Our obligations to Iraq may not be enough to fully fix what we have broken. But there is an obligation that is much easier to keep, one that would be infinitely more useful in the long run. We are obliged to remember.

We shouldn’t forget that our elected leaders manipulated us with threat of terror and the pride of patriotism. People should remember the names of the news anchors who waved pompoms and cheered bombs. Why do they have jobs again?

Never forget that Dick Cheney, the man who got deferments to avoid Vietnam but never hesitated to send other people’s kids into a senseless war, is still given opportunities to criticize others for the mess he created.

Don’t let the people who now preach fiscal responsibility off the hook for supporting a war that will take generations to pay off.

We shouldn’t forget that thousands of people died because of the choice we made as a country. We elected a man who believed that America’s power is measured in tanks and bombs.

Look what that got us. You’d think we’d know better by now, but there’s still a little too much zeal in our culture for killing.

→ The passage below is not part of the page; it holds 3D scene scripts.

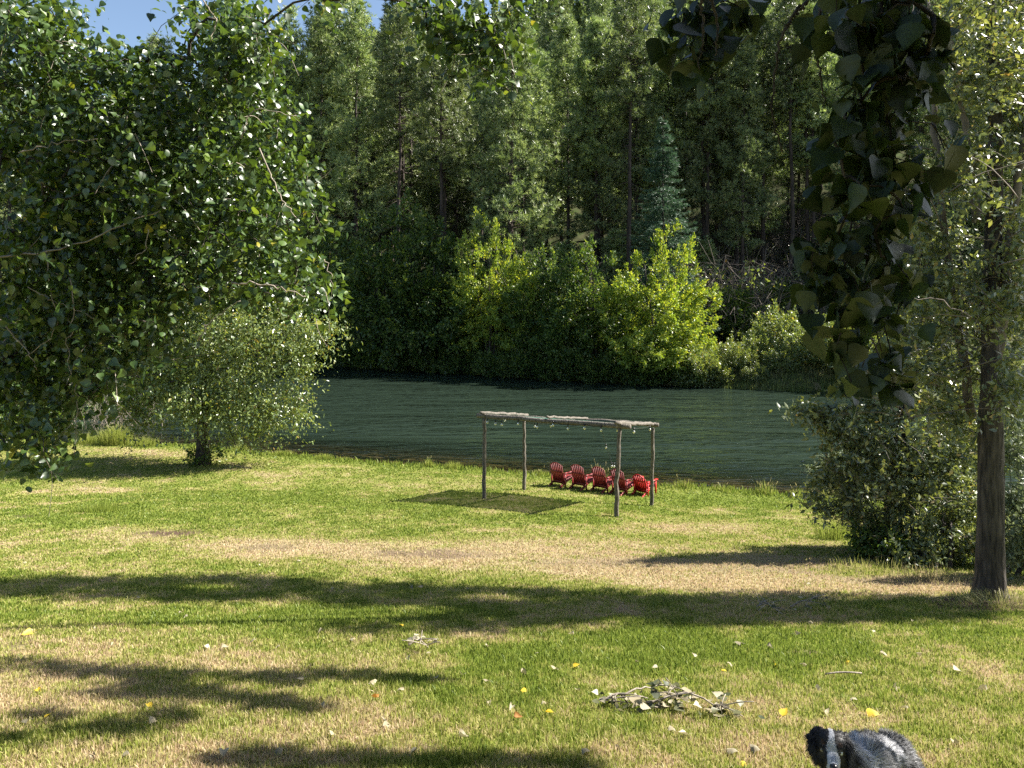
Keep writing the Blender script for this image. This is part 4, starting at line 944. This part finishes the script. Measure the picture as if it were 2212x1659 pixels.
# string lights
M_cord = plain("black cord", (.012, .012, .012), .5); M_sock = plain("bulb socket", (.015, .015, .015), .4)
mg, nt, b = newmat("clear bulb"); b.inputs["Base Color"].default_value = (.85, .86, .8, 1); b.inputs["Roughness"].default_value = .05; b.inputs["Transmission Weight"].default_value = .6
sl = thing("string_lights", "black cord of clear bulbs looped along the pergola beams with one loose end hanging", "string lights", base)
BX = [(293, 285), (370, 300), (433, 308), (462, 265), (590, 300), (750, 325), (775, 330), (905, 320), (930, 312), (1072, 345), (1232, 340), (1393, 360), (1550, 362), (1710, 378), (1865, 355), (1440, 530), (1495, 712), (1518, 712)]
cv = lambda a, b: ((1800 + a / 2.4578) / 1.8228, (1550 + b / 2.4578) / 1.8228)
def dist_for(px, i):
    back = i in (3, 5, 7, 12, 13, 14, 15, 16, 17); a, c = (top['BL'], top['BR']) if back else (top['FL'], top['FR'])
    if i in (13, 14): a, c = top['FR'], top['BR']
    pa, pc = proj(*a)[0], proj(*c)[0]; t = np.clip((px - pa) / (pc - pa), 0, 1); s = (t / c[1]) / (t / c[1] + (1 - t) / a[1]) if False else t * a[1] / (t * a[1] + (1 - t) * c[1]); return a[1] + (c[1] - a[1]) * s
cord = MB(); bulbs = []
for i, (a, c) in enumerate(BX):
    px, py = cv(a, c); d = dist_for(px, i) - .1; bulbs.append((W(px, py - 3.2, d), i))
line = [p + [0, 0, .10] for p, i in bulbs[:15]]
for a, c in zip(line[:-1], line[1:]): cord.tube(path([a, (a + c) / 2 - [0, 0, .05], c], 7), .009, 4)
cord.tube(path([bulbs[11][0] + [0, 0, .1], bulbs[15][0] + [-.02, 0, .1], bulbs[16][0] + [0, 0, .1], bulbs[17][0] + [0, 0, .1]], 16), .006, 4)
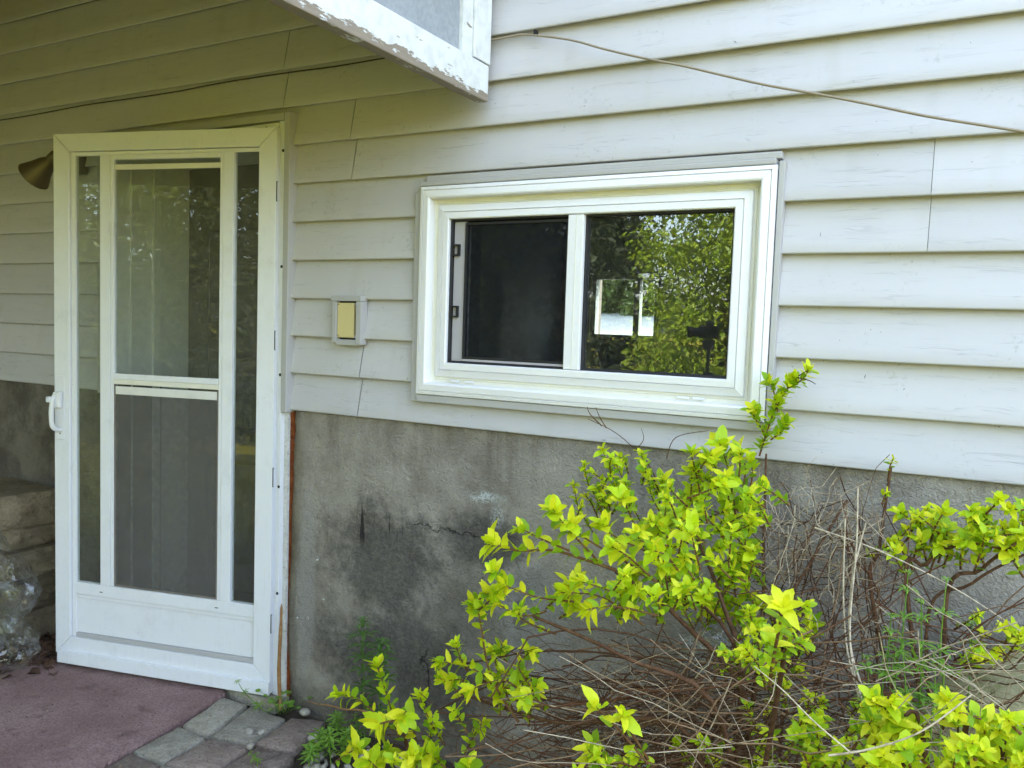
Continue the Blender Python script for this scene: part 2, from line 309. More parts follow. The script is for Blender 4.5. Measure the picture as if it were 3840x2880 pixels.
def m_bag():
    m, t, b = mat('clear_plastic_film'); t.nodes.remove(b); n = N(t); g = n.new('ShaderNodeNewGeometry')
    dt = n.new('ShaderNodeVectorMath', operation='DOT_PRODUCT'); n.link(g.outputs['Normal'], dt.inputs[0]); n.link(g.outputs['Incoming'], dt.inputs[1])
    k = n.math('POWER', n.math('SUBTRACT', 1.0, n.math('ABSOLUTE', dt.outputs['Value']), clamp=True), 3.0)
    tr = n.new('ShaderNodeBsdfTransparent'); tr.inputs[0].default_value = (.93, .95, .95, 1)
    gl = n.new('ShaderNodeBsdfGlossy'); gl.inputs['Roughness'].default_value = .04; gl.inputs[0].default_value = (1, 1, 1, 1)
    df = n.new('ShaderNodeBsdfDiffuse'); df.inputs[0].default_value = (.6, .64, .66, 1)
    bp = n.bump(n.noise(g.outputs['Position'], 22, 2, .5, 1.5), .5, .02); n.link(bp, gl.inputs['Normal'])
    m1 = n.new('ShaderNodeMixShader'); n.link(n.math('ADD', .07, n.math('MULTIPLY', k, .45), clamp=True), m1.inputs[0]); n.link(tr.outputs[0], m1.inputs[1]); n.link(gl.outputs[0], m1.inputs[2])
    m2 = n.new('ShaderNodeMixShader'); n.link(n.ramp(n.noise(g.outputs['Position'], 25, 5, .7), .5, .8, .0, .05), m2.inputs[0]); n.link(m1.outputs[0], m2.inputs[1]); n.link(df.outputs[0], m2.inputs[2])
    n.link(m2.outputs[0], t.nodes['Material Output'].inputs[0]); return m
M['bag'] = m_bag()

# ------------------------------------------------------------------ object helpers
def tag(o, label=None, cat=None, group=None, kind=None):
    for k, v in (('label', label), ('category', cat), ('group', group), ('kind', kind)):
        if v: o[k] = v
    return o
def empty(name, loc=(0, 0, 0), parent=None, rz=0.0):
    o = bpy.data.objects.new(name, None); C.objects.link(o); o.location = loc; o.rotation_euler = (0, 0, rz); o.empty_display_size = .1
    if parent: o.parent = parent
    return o
def link(name, me, m, parent=None, smooth=False):
    if m is not None and not me.materials: me.materials.append(m)
    o = bpy.data.objects.new(name, me); C.objects.link(o)
    if parent: o.parent = parent
    if smooth: me.shade_smooth()
    return o
def from_bm(name, bm, m, parent=None, smooth=False):
    bmesh.ops.recalc_face_normals(bm, faces=bm.faces)
    me = bpy.data.meshes.new(name); bm.to_mesh(me); bm.free(); return link(name, me, m, parent, smooth)
def np_mesh(name, V, F):
    V = np.asarray(V, dtype=np.float32); F = np.asarray(F, dtype=np.int32); k = F.shape[1]
    me = bpy.data.meshes.new(name); me.vertices.add(len(V)); me.vertices.foreach_set('co', V.ravel())
    me.loops.add(F.size); me.loops.foreach_set('vertex_index', F.ravel())
    me.polygons.add(len(F)); me.polygons.foreach_set('loop_start', np.arange(0, F.size, k, dtype=np.int32))
    me.update(calc_edges=True); return me
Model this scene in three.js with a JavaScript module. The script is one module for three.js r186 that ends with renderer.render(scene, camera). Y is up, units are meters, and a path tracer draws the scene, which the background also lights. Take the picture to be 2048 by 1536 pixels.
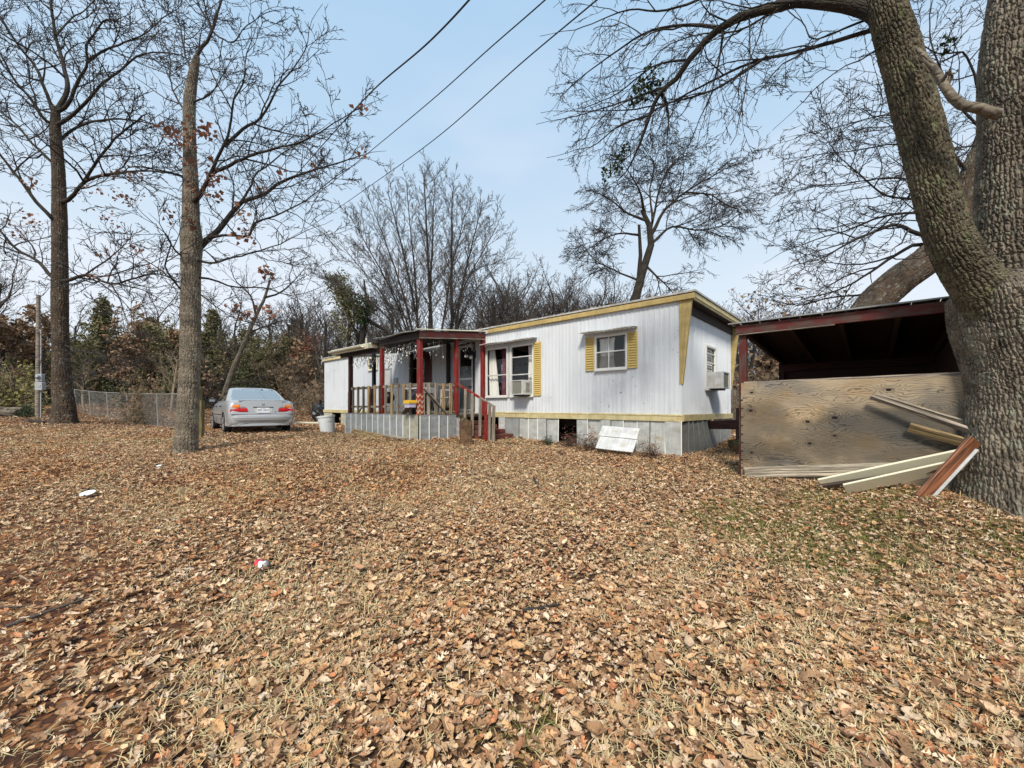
import * as THREE from 'three';
import { toCreasedNormals } from 'three/addons/utils/BufferGeometryUtils.js';
import { Brush, Evaluator, SUBTRACTION } from 'three-bvh-csg';

// ---------------------------------------------------------------- camera, sky, sun, exposure
const EYE = 1.4, HZ = 813, F = 807;                       // eye height; horizon row and focal length in photo pixels
const scene = new THREE.Scene();
const camera = new THREE.PerspectiveCamera(2 * Math.atan(768 / F) * 180 / Math.PI, 4 / 3, 0.05, 400);
camera.position.set(0, EYE, 0);
camera.setViewOffset(2048, 1536, 0, 768 - HZ, 2048, 1536); // level camera, lens shifted
const renderer = new THREE.WebGLRenderer({ antialias: true });
renderer.toneMapping = THREE.LinearToneMapping;
renderer.toneMappingExposure = 1.36;
renderer.shadowMap.enabled = true;

// ---------------------------------------------------------------- random numbers and noise
let seed_ = 1;
function rseed(s) { seed_ = s >>> 0; }
function R() { seed_ = (seed_ + 0x6d2b79f5) | 0; let t = Math.imul(seed_ ^ (seed_ >>> 15), 1 | seed_); t = (t + Math.imul(t ^ (t >>> 7), 61 | t)) ^ t; return ((t ^ (t >>> 14)) >>> 0) / 4294967296; }
const RR = (a, b) => a + (b - a) * R();
const clamp = (x, a = 0, b = 1) => Math.min(b, Math.max(a, x));
const sstep = (a, b, x) => { const t = clamp((x - a) / (b - a)); return t * t * (3 - 2 * t); };
const mix = (a, b, t) => a + (b - a) * t;
function h2(x, y, s = 0) { let h = Math.imul(x, 374761393) ^ Math.imul(y, 668265263) ^ Math.imul(s + 11, 1274126177); h = Math.imul(h ^ (h >>> 13), 1274126177); h ^= h >>> 16; return (h >>> 0) / 4294967296; }
const md = (a, n) => ((a % n) + n) % n;
function vn(x, y, s = 0, px = 0, py = 0) {                // value noise, tiling with whole periods px, py
  const ix = Math.floor(x), iy = Math.floor(y); let fx = x - ix, fy = y - iy;
  fx = fx * fx * (3 - 2 * fx); fy = fy * fy * (3 - 2 * fy);
  const X0 = px ? md(ix, px) : ix, X1 = px ? md(ix + 1, px) : ix + 1, Y0 = py ? md(iy, py) : iy, Y1 = py ? md(iy + 1, py) : iy + 1;
  return mix(mix(h2(X0, Y0, s), h2(X1, Y0, s), fx), mix(h2(X0, Y1, s), h2(X1, Y1, s), fx), fy);
}
function fbm(x, y, s, oct = 4, px = 0, py = 0) { let a = 0.5, t = 0, n = 0; for (let o = 0; o < oct; o++) { t += a * vn(x, y, s + o * 7, px, py); n += a; x *= 2; y *= 2; px *= 2; py *= 2; a *= 0.5; } return t / n; }
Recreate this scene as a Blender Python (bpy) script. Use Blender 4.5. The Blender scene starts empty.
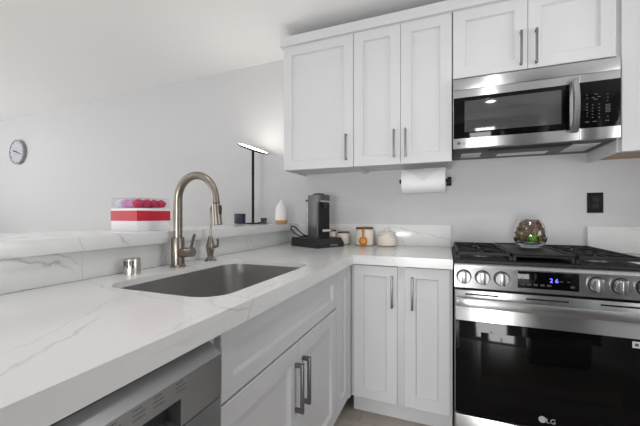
import bpy, bmesh, math, random
from mathutils import Matrix, Vector
random.seed(7)
S = bpy.context.scene
C = S.collection
PI = math.pi

# ------------------------------------------------------------------ camera, world, lights, exposure
cam_d = bpy.data.cameras.new('camera'); cam = bpy.data.objects.new('camera', cam_d); C.objects.link(cam)
cam.location = (-0.0394, -2.3991, 1.1379)
cam.rotation_euler = (PI/2, 0, 0.3732)
cam_d.sensor_width = 36; cam_d.lens = 36*319.55/640; cam_d.shift_y = 1.88/640
cam_d.clip_start = 0.02
S.camera = cam
S.view_settings.view_transform = 'Standard'; S.view_settings.look = 'None'
S.view_settings.gamma = 1; S.view_settings.use_curve_mapping = False
S.view_settings.exposure = 0.07

w = bpy.data.worlds.new('world'); S.world = w; w.use_nodes = True
w.node_tree.nodes['Background'].inputs[0].default_value = (.86, .92, 1, 1)
w.node_tree.nodes['Background'].inputs[1].default_value = 0.3

def area(name, loc, rot, sx, sy, power, col=(1,1,1), shape='RECTANGLE'):
    l = bpy.data.lights.new(name, 'AREA'); l.shape = shape; l.size = sx; l.size_y = sy
    l.energy = power; l.color = col
    o = bpy.data.objects.new(name, l); C.objects.link(o); o.location = loc; o.rotation_euler = rot
    return o
# daylight through the windows (openings built below), mostly tilted up to brighten the ceiling
U = math.radians(58)
DAY = (.975, .99, 1)
area('daylight_rear', (-3.6, -5.40, 1.35), (PI/2+U, 0, 0), 2.6, 1.8, 8, DAY)
area('fill_door', (-.32, -5.44, .75), (PI/2-.34, 0, 0), 1.05, 1.2, 86, DAY)  # low fill aimed down from the door to lift the lower cabinets
area('daylight_side', (-6.45, -2.9, 1.35), (PI/2+U, 0, -PI/2), 2.2, 1.7, 108, DAY)
area('fill_right', (1.84, -1.42, 1.45), (PI/2+math.radians(36), 0, PI/2), .9, 1.0, 15, DAY)  # fill added on the right to brighten the kitchen side
# unseen recessed ceiling lamps; aisle and sink ones added as fill: place and power
DOWN = [(.16, -1.45, 3.4), (-.80, -1.9, 2.4), (-2.6, -2.3, 2.8), (-4.2, -3.4, 2.6), (-4.6, -1.5, 2.2)]
CZ = lambda x: 2.45 + (x+1.3)*.0145
for (x, y, e_) in DOWN:
    area('fill_downlight', (x, y, CZ(x)-.014), (0, 0, 0), .15, .15, e_, (1, .99, .98), 'DISK')

# ------------------------------------------------------------------ materials
def lin(c):
    return tuple(((v/255)/12.92 if v/255 <= .04045 else ((v/255+.055)/1.055)**2.4) for v in c) + (1,)
def mat(name, col, rough=.5, metal=0, spec=.5, emit=None, es=0, trans=0, ior=1.45, coat=0):
    m = bpy.data.materials.new(name); m.use_nodes = True
    b = m.node_tree.nodes['Principled BSDF']
    b.inputs['Base Color'].default_value = lin(col) if len(col) == 3 else col
    b.inputs['Roughness'].default_value = rough; b.inputs['Metallic'].default_value = metal
    b.inputs['Specular IOR Level'].default_value = spec
    b.inputs['IOR'].default_value = ior
    b.inputs['Transmission Weight'].default_value = trans
    b.inputs['Coat Weight'].default_value = coat
    if emit: b.inputs['Emission Color'].default_value = lin(emit); b.inputs['Emission Strength'].default_value = es
    return m
class NT:
    def __init__(s, m): s.t = m.node_tree; s.b = s.t.nodes['Principled BSDF']
    def n(s, typ, **kw):
        x = s.t.nodes.new(typ)
        for k, v in kw.items(): setattr(x, k, v)
        return x
    def l(s, a, b): s.t.links.new(a, b)
    def math(s, op, a, b=None, clamp=False):
        x = s.n('ShaderNodeMath', operation=op, use_clamp=clamp)
        for i, v in enumerate((a, b)):
            if v is None: continue
            if isinstance(v, (int, float)): x.inputs[i].default_value = v
            else: s.l(v, x.inputs[i])
        return x.outputs[0]
    def pos(s):
        return s.n('ShaderNodeNewGeometry').outputs['Position']
    def noise(s, vec, scale, detail=4, rough=.5, dist=0):
        x = s.n('ShaderNodeTexNoise'); x.inputs['Scale'].default_value = scale; x.inputs['Detail'].default_value = detail
        x.inputs['Roughness'].default_value = rough; x.inputs['Distortion'].default_value = dist
        s.l(vec, x.inputs['Vector']); return x.outputs[0]
    def scale(s, vec, v):
        x = s.n('ShaderNodeMapping'); x.inputs['Scale'].default_value = v; s.l(vec, x.inputs['Vector']); return x.outputs[0]
    def mix(s, fac, a, b):
        x = s.n('ShaderNodeMix', data_type='RGBA')
        s.l(fac, x.inputs[0])
        for i, v in ((6, a), (7, b)):
            if isinstance(v, tuple): x.inputs[i].default_value = v
            else: s.l(v, x.inputs[i])
        return x.outputs[2]
    def bump(s, h, strength, dist=.01):
        x = s.n('ShaderNodeBump'); x.inputs['Strength'].default_value = strength; x.inputs['Distance'].default_value = dist
        s.l(h, x.inputs['Height']); s.l(x.outputs[0], s.b.inputs['Normal'])

M_wall = mat('wall_paint', (206, 206, 207), .85, spec=.2)
t = NT(M_wall); t.bump(t.noise(t.pos(), 180, 3), .04, .002)
M_ceil = mat('ceiling_paint', (246, 246, 246), .9, spec=.15)
t = NT(M_ceil); t.bump(t.noise(t.pos(), 120, 3), .05, .002)
M_cab = mat('white_cabinet_paint', (210, 210, 211), .42, spec=.35)
M_trim = mat('white_trim_paint', (236, 236, 236), .5, spec=.3)
M_wood_raw = mat('raw_wood_underside', (178, 150, 122), .6)
t = NT(M_wood_raw); g = t.noise(t.scale(t.pos(), (3, 60, 60)), 2, 4)
t.l(t.mix(g, lin((190, 164, 138)), lin((160, 132, 104))), t.b.inputs['Base Color'])

# quartz: white slabs with thin wandering grey veins
def quartz():
    m = mat('white_quartz', (236, 236, 235), .16, spec=.5)
    t = NT(m); p = t.pos()
    n1 = t.noise(p, 3.2, 5, .55); n2 = t.noise(p, 22, 4, .6)
    wob = t.math('ADD', t.math('MULTIPLY', t.math('SUBTRACT', n1, .5), .13), t.math('MULTIPLY', t.math('SUBTRACT', n2, .5), .028))
    sep = t.n('ShaderNodeSeparateXYZ'); t.l(p, sep.inputs[0]); X, Y, Z = sep.outputs
    total = None
    # veins: (a point on it, its normal, half width, strength, (axis, lo, hi))
    V = [((-1.2, -1.82, .985), (0, .40, .92), .0034, .85, ('y', -2.1, -1.69)),
         ((-1.158, -1.715, 1.04), (.2, 1, .30), .0028, .6, ('y', -1.80, -1.64)),
         ((-1.158, -1.57, 1.045), (-.1, .60, .80), .0030, .65, ('y', -1.64, -1.48)),
         ((-.66, -2.07, .914), (.845, .534, 0), .0030, .4, ('y', -2.7, -1.9)),
         ((-.74, -2.03, .914), (.90, .43, 0), .0022, .22, ('y', -2.7, -1.75)),
         ((-.98, -2.0, .914), (.95, .30, .1), .0040, .14, ('y', -2.7, -1.7)),
         ((-.518, -1.73, .905), (.1, .35, 1), .0024, .9, ('y', -1.83, -1.66)),
         ((-.518, -1.68, .895), (.1, .9, -.5), .0022, .9, ('y', -1.76, -1.62)),
         ((-.17, -.02, 1.006), (.24, 0, .97), .0026, .75, ('x', -.46, .1)),
         ((-.62, -.02, 1.03), (.8, 0, .6), .0026, .45, ('x', -.9, -.5)),
         ((-1.158, -.75, 1.04), (0, .8, .6), .0030, .4, ('y', -.95, -.6)),
         ((-1.2, -.66, .98), (0, .8, .6), .0030, .35, ('y', -.95, -.5)),
         ((-.86, -.55, .914), (.5, .85, 0), .0030, .25, ('x', -1.2, -.3)),
         ((-.30, -.645, .89), (.9, 0, .4), .0040, .35, ('x', -.42, -.2)),
         ((1.1, -.02, 1.0), (.4, 0, .9), .0026, .5, ('x', .7, 1.7))]
    for (pt, nv, wd, st, (ax, lo, hi)) in V:
        nv = Vector(nv).normalized(); c = nv.dot(Vector(pt))
        d = t.math('ADD', t.math('ADD', t.math('MULTIPLY', X, nv.x), t.math('MULTIPLY', Y, nv.y)), t.math('MULTIPLY', Z, nv.z))
        d = t.math('ABSOLUTE', t.math('ADD', t.math('SUBTRACT', d, c), wob))
        k = t.math('SUBTRACT', 1, t.math('DIVIDE', d, wd*1.6), True)
        A = X if ax == 'x' else Y
        band = t.math('MULTIPLY', t.math('MULTIPLY', t.math('SUBTRACT', A, lo), 14, True), t.math('MULTIPLY', t.math('SUBTRACT', hi, A), 14, True))
        k = t.math('MULTIPLY', t.math('MULTIPLY', k, st), band)
        total = k if total is None else t.math('MAXIMUM', total, k)
    fade = t.math('ADD', t.math('MULTIPLY', t.math('SUBTRACT', t.noise(p, 9, 3), .35), 2.2, True), .25, True)
    total = t.math('MULTIPLY', total, fade)
    haze = t.math('MULTIPLY', t.math('SUBTRACT', t.noise(t.scale(p, (1.6, .55, 1)), 3.4, 5, .6, .6), .52, True), 1.0, True)
    base = t.mix(haze, lin((226, 226, 225)), lin((212, 211, 209)))
    t.l(t.mix(total, base, lin((148, 138, 128))), t.b.inputs['Base Color'])
    return m
M_quartz = quartz()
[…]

Killing someone, or getting them killed, is a decision you can’t take back.

You can’t take back your vote either, but you always have another chance to get it right.

Correction: An earlier version of this story contained a typo regarding the year Todd South got his notice to leave for Kuwait. It was 2003. Also, he wasn’t visiting his in-laws in New Jersey when read the article in the New Jersey paper quoting Iraq war veterans.